We ought not to be badgered and annoyed by the preaching and exhortation of a restless, troublesome set of men, who continually urge upon us the duty of active and affirmative participation in public affairs. Why should we be charged with neglect of political obligations? We go to the polls on election day, when not too busy with other things, and vote the ticket our party managers have prepared for us. Sometimes, when conditions grow to be so bad politically that a revival or stirring-up becomes necessary, a goodly number of us actually devote considerable time and effort to better the situation. Of course, we cannot do this always, because we must not neglect money-getting and the promotion of great enterprises, which, as everybody knows, are the evidence of a nation’s prosperity and influence.
It seems to me that within our citizenship there are many whose disposition and characteristics very often resemble those found in the membership of our churches. In this membership there is a considerable proportion composed of those who, having made profession of their faith and joined the church, appear to think their duty done when they live honestly, attend worship regularly, and contribute liberally to church support. In complacent satisfaction, and certain of their respectability, they do not care to hear sermonizing concerning the sinfulness of human nature, or the wrath to come; and if haply they are sometimes roused by the truths of vital Christianity, they soon relapse again to their tranquil and easy condition of listlessness. A description of these, found in the Holy Writ, may fitly apply to many in the State as well as in the church:
“For if any be a hearer of the word, and not a doer, he is like unto a man beholding his natural face in a glass: for he beholdeth himself, and goeth his way, and straightway forgetteth what manner of man he was.”
There is an habitual associate of civic American indifference and listlessness, which reënforces their malign tendencies and adds tremendously to the dangers that threaten our body politic. This associate plays the rôle of smooth, insinuating confidence operator and, clothed in the garb of immutable faith in the invulnerability of our national greatness, it invites our admiring gaze to the flight of the American eagle, and assures us that no tempestuous weather can ever tire his wings. Thus many good and honest men are approached through their patriotic trust in our free institutions and immense national resources, and are insidiously led to a condition of mind which will not permit them to harbor the uncomfortable thought that any omission on their part can check American progress or endanger our country’s continued development. Have we not lived as a nation more than a century; and have we not exhibited growth and achievement in every direction that discredit all parallels in history? After us the deluge. Why then need we bestir ourselves, and why disturb ourselves with public affairs?

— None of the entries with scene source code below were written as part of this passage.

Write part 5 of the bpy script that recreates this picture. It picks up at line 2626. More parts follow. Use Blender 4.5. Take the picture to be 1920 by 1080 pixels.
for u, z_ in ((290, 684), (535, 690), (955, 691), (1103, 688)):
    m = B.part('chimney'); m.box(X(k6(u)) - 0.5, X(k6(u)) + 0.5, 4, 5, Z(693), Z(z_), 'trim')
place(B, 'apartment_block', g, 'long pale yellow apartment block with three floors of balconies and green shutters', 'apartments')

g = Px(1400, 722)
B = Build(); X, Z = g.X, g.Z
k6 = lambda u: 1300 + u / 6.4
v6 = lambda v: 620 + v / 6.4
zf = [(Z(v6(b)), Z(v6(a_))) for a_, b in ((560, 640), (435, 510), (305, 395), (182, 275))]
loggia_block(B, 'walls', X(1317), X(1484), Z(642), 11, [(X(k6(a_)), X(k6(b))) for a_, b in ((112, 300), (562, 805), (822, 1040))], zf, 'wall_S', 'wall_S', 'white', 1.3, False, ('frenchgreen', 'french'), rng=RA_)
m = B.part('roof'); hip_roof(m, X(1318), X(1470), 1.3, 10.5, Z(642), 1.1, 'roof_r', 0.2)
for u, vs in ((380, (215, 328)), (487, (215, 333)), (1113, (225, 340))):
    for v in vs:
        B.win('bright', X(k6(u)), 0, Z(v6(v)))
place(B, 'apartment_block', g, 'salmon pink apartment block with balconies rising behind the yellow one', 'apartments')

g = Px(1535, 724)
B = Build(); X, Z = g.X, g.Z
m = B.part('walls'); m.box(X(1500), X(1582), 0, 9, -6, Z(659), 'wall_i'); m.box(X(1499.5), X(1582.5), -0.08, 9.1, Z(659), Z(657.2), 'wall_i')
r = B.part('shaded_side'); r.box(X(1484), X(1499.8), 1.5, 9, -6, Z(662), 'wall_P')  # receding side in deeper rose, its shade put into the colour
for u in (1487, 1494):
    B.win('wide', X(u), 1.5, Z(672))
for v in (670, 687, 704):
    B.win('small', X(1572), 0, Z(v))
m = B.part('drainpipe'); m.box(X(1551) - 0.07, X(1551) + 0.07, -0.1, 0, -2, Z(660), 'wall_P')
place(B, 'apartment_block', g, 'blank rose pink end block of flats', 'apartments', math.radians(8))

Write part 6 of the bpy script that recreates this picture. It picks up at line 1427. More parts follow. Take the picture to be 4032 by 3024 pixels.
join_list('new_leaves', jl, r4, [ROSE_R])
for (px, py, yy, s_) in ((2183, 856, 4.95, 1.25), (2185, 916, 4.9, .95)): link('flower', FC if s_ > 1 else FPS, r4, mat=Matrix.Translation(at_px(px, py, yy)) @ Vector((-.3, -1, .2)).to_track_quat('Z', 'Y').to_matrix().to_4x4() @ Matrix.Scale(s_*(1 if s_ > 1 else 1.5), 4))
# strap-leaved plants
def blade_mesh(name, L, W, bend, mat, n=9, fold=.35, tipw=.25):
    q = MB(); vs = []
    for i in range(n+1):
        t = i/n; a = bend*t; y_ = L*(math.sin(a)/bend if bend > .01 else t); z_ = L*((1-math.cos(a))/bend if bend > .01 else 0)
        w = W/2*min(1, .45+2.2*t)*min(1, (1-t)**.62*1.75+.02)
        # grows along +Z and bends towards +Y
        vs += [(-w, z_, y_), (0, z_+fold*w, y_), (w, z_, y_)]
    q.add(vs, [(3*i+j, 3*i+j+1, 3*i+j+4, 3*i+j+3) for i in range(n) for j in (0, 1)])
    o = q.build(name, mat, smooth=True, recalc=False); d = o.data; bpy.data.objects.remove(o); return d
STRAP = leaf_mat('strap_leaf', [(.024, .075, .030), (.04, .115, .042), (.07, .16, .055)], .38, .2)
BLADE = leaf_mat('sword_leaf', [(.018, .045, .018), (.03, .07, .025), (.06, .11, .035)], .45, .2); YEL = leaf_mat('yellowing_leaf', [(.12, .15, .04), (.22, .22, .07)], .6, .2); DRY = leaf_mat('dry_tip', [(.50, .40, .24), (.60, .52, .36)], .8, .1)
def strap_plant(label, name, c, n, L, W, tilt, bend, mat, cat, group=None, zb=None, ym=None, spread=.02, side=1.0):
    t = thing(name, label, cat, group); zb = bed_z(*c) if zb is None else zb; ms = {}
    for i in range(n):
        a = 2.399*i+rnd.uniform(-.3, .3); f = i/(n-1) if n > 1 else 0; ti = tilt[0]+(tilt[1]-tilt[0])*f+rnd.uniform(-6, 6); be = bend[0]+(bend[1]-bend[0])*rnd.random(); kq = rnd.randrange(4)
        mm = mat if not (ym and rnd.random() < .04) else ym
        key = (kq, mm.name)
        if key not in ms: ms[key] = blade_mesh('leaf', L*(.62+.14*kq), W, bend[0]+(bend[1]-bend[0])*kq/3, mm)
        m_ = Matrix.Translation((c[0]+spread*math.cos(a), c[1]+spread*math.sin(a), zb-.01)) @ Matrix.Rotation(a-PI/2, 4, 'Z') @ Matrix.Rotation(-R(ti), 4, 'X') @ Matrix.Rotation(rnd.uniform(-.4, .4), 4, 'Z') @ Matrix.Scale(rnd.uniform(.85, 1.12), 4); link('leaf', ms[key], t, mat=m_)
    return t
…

Those of our citizens who are deluded by these notions, and who allow themselves to be brought to such a frame of mind, may well be reminded of the good old lady who was wont to impressively declare that she had always noticed if she lived until the first of March she lived all the rest of the year. It is quite likely she built a theory upon this experience which induced her with the passing of each of these fateful days to defy coughs, colds and consumption and the attacks of germs and microbes in a million forms. However this may be, we know that with no design or intention on her part, there came a first day of March which passed without her earthly notice.
The withdrawal of wholesome sentiment and patriotic activity from political action on the part of those who are indifferent to their duty, or foolhardy in their optimism, opens the way for a ruthless and unrelenting enemy of our free institutions. The abandonment of our country’s watch-towers by those who should be on guard, and the slumber of the sentinels who should never sleep, directly invite the stealthy approach and the pillage and loot of the forces of selfishness and greed. These baleful enemies of patriotic effort will lurk everywhere as long as human nature remains unregenerate; but nowhere in the world can they create such desolations as in free America, and nowhere can they so cruelly destroy man’s highest and best aspirations for self-government.
It is useless for us to blink at the fact that our scheme of government is based upon a close interdependence of interest and purpose among those who make up the body of our people. Let us be honest with ourselves. If our nation was built too much upon sentiment, and if the rules of patriotism and benignity that were followed in the construction have proved too impractical, let us frankly admit it. But if love of country, equal opportunity and genuine brotherhood in citizenship are worth the pains and trials that gave them birth, and if we still believe them to be worth preservation and that they have the inherent vigor and beneficence to make our republic lasting and our people happy, let us strongly hold them in love and devotion. Then it shall be given us to plainly see that nothing is more unfriendly to the motives that underlie our national edifice than the selfishness and cupidity that look upon freedom and law and order only as so many agencies in aid of their designs.
Our government was made by patriotic, unselfish, sober-minded men for the control or protection of a patriotic, unselfish and sober-minded people. It is suited to such a people; but for those who are selfish, corrupt and unpatriotic it is the worst government on earth. It is so constructed that it needs for its successful operation the constant care and guiding hand of the people’s abiding faith and love, and not only is this unremitting guidance necessary to keep our national mechanism true to its work, but the faith and love which prompt it are the best safeguards against selfish citizenship.
Give to our people something that will concentrate their common affection and solicitous care, and let them be their country’s good; give them a purpose that stimulates them to unite in lofty endeavor, and let that purpose be a demonstration of the sufficiency and beneficence of our popular rule, and we shall find that in their political thought there will be no place for the suggestions of sordidness and pelf.